La promulgation des premiers articles d’Ilanz eut pour conséquence que le 23 septembre 1524, soit il y a 500 ans, les III Ligues se dotèrent d’une première constitution commune en concluant un Pacte fédéral. C’est ce premier Pacte fédéral qui est célébré cette année. Celui-ci avait pour but d’instaurer un serment que tous devaient prêter afin de préserver «la paix, la protection et la tranquillité» dans la République. Il marqua un renforcement décisif du processus de cohésion interne et de l’autonomie en tant qu’État républicain souverain. À travers ces bouleversements de l’ordre établi, les III Ligues prirent une forme qu’elles conservèrent jusqu’à leur rattachement à la République helvétique en 1798 (et au-delà, jusqu’en 1854 sous une forme modifiée).
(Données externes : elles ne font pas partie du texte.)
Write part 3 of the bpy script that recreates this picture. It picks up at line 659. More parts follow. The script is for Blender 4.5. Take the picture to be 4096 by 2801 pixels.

L’ancêtre du référendum dans les Grisons
Les référendums portaient aussi bien sur des sujets politiques importants que sur des points anodins. Il faut souligner que la politique extérieure de la République la concernant dans son ensemble, elle était soumise au référendum et donc à la participation des juridictions. Les affaires législatives internes étaient généralement réglées de façon autonome par les juridictions dans le cadre d’une landsgemeinde, tandis que leurs communes (vicinantia) légiféraient en assemblée communale.
Aux origines de la démocratie directe en Suisse
L’histoire du canton des Grisons est aussi celle de l’émergence des principes de la démocratie moderne. La République des III Ligues fut intégrée sous le nom de canton de Rhétie à la République helvétique en 1799 pour finalement devenir en 1803 égale en droit aux autres cantons d’une Confédération qui sera enrichie par la grande expérience démocratique du canton des Grisons.